Im Vorjahr gewannen fünf Aktivisten des Arabischen Frühlings den Preis in Anerkennung ihres Einsatzes für Freiheit und Menschenrechte. Die Auszeichnung ist nach dem russischen Physiker, Dissidenten und Friedensnobelpreisträger Andrej Sacharow benannt, der maßgeblich an der Entwicklung der Wasserstoffbombe beteiligt war.

Seit 1988 wird der Preis jährlich vom Europäischen Parlament an Aktivisten und Organisationen verliehen, die sich für den Kampf für Menschenrechte und Demokratie einsetzen.

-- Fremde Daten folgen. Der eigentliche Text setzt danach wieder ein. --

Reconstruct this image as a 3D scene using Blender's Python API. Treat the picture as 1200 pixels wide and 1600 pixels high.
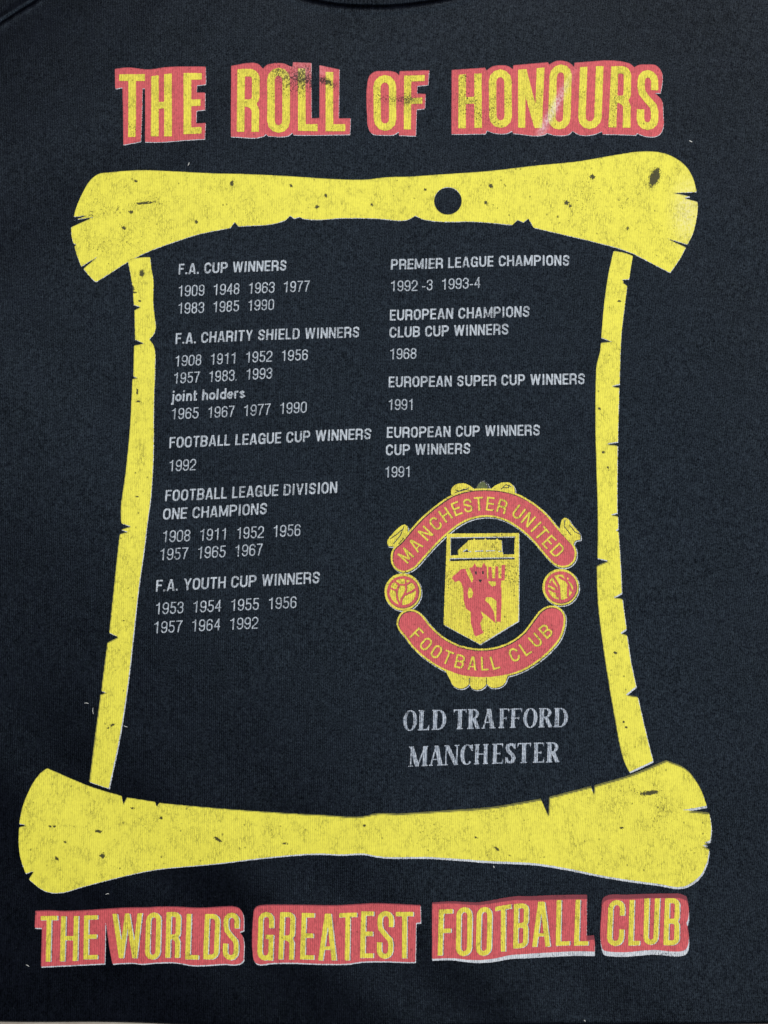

Zu den früheren Preisträgern zählen unter anderen der Apartheidsgegner und spätere Staatschef von Südafrika, Nelson Mandela, der Vater des Prager Frühlings, Alexander Dubcek, die burmesische Oppositionspolitikerin Aung San Suu Kyi, der chinesische Bürgerrechtler Hu Jia und die russische Menschenrechtsorganisation Memorial.